The Australian Mathematical Society Medal – rules

Rules for the Australian Mathematical Society Medal

  1. There shall be a Medal known as “The Australian Mathematical Society Medal”.
    1. This will be awarded annually to a Member of the Society, for distinguished research in the Mathematical Sciences, who has been conferred a PhD (or equivalent)
      1. no more than 15 years before 31st December of the year in which the Medal is awarded, or
      2. with allowable periods of career interruption that would be commensurate with part 2(i)(a).
      Through to 2023 nominees that are no more than 40 years of age as at 31st December of the year in which the Medal is awarded will also be accepted and the Medal Committee may waive this age limit by up to five years in cases where there have been significant interruptions to a mathematical career. The term commensurate allows for part-time employment of equivalent duration to be considered; career interruption should include those accepted by the Australian Research Council in their Fellowship application guidelines. The final decision on allowable periods due to career interruption will be made by the AustMS Medal Committee. Likewise, this Committee may accept for conferral of PhD that all requirements for a PhD have been met, or rule that an alternative pathway of recognised distinguished research is equivalent to the PhD requirement. In the case that a candidate for the Medal has not received a doctoral degree, the Committee will make their best determination of a date analogous to that of a PhD conferral. Nomination of a candidate for the AustMS medal who has had a career interruption should include a statement to this effect, including a quantification of the total number of years of interruption, plus present details of recognised distinguished research if they have not received a doctoral degree.
    2. A significant proportion of the research work should have been carried out in Australia. 
    3. In order to be eligible, a nominee for the Medal has to have been a member of the Society for the calendar year preceding the year of the award; back dating of membership to the previous year is not acceptable. 
  2. The award will be approved by the President on behalf of the Council of the Society on the recommendation of a Selection Committee appointed by the Council.
  3. The Selection Committee shall consist of 3 persons each appointed for a period of 3 years and known as “Incoming Chair”, “Chair” and “Outgoing Chair” respectively, together with a fourth person appointed each year for one year only.
  4. The Selection Committee will consult with appropriate assessors.
  5. The award of the Medal shall be recorded in one of the Society’s Journals along with the citation and photograph.
  6. The Selection Committee shall also prepare an additional citation in a form suitable for newspaper publication.

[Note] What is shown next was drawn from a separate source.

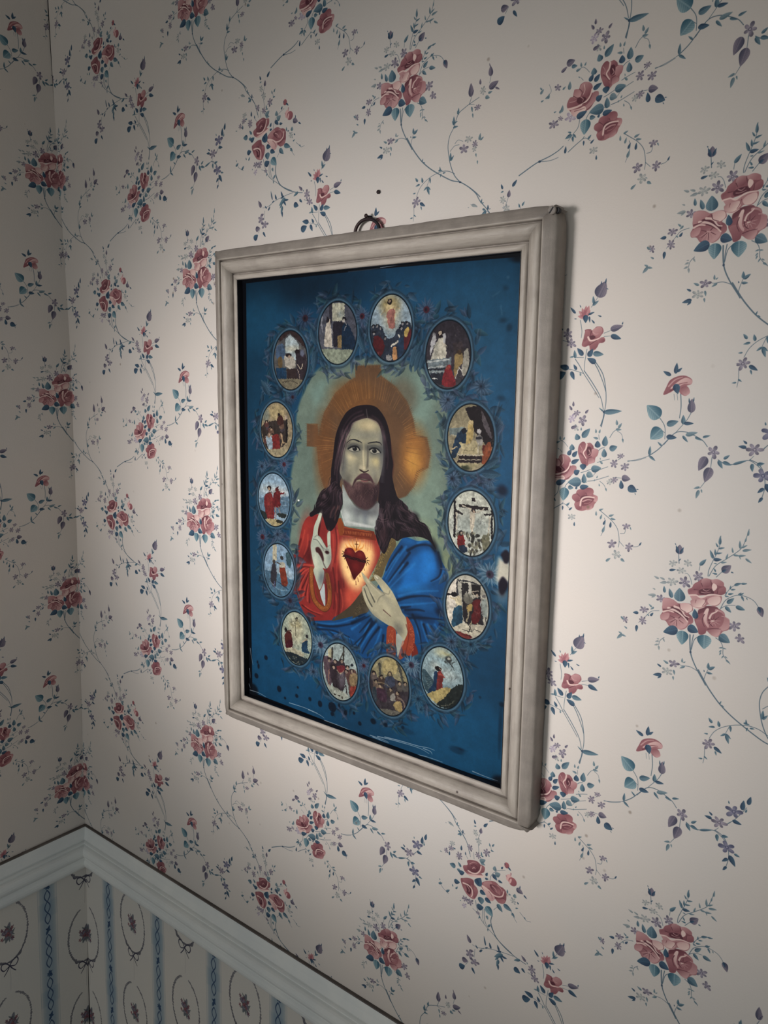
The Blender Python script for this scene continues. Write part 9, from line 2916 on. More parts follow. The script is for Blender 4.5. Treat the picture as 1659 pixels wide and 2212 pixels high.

This is to be embargoed until the Medal winner has been announced to the Society.
  7. One Medal shall be awarded each year, unless either no one of sufficient merit is found, in which case no Medal shall be awarded; or there is more than one candidate of equal (and sufficient) merit, in which case the committee can recommend the award of at most two Medals.
  8. Nominations for the Australian Mathematical Society Medal should include:
    1. A nomination form to be completed by the nominee, via the AMPA nominations website;
    2. an extended citation, not more than two pages in length, arguing the case for awarding the Medal to the nominee;
    3. a full list of publications of the candidate, with the most signi ficant marked by an asterisk;
    4. a curriculum vitae of the candidate’s professional career, highlighting any achievements which add support to the nomination; and
    5. the names of three suitable referees, along with a brief statement as to their appropriateness.
  9. Approved by Council in Resolution 75/15(ii)[1993] and amended in Resolution 77/30[1994], Resolution 81/27[1996], Resolution 93/17[2002], Resolution 101/25[2006], Resolution 123/31[2017] and Resolution 129/20(i) [2020].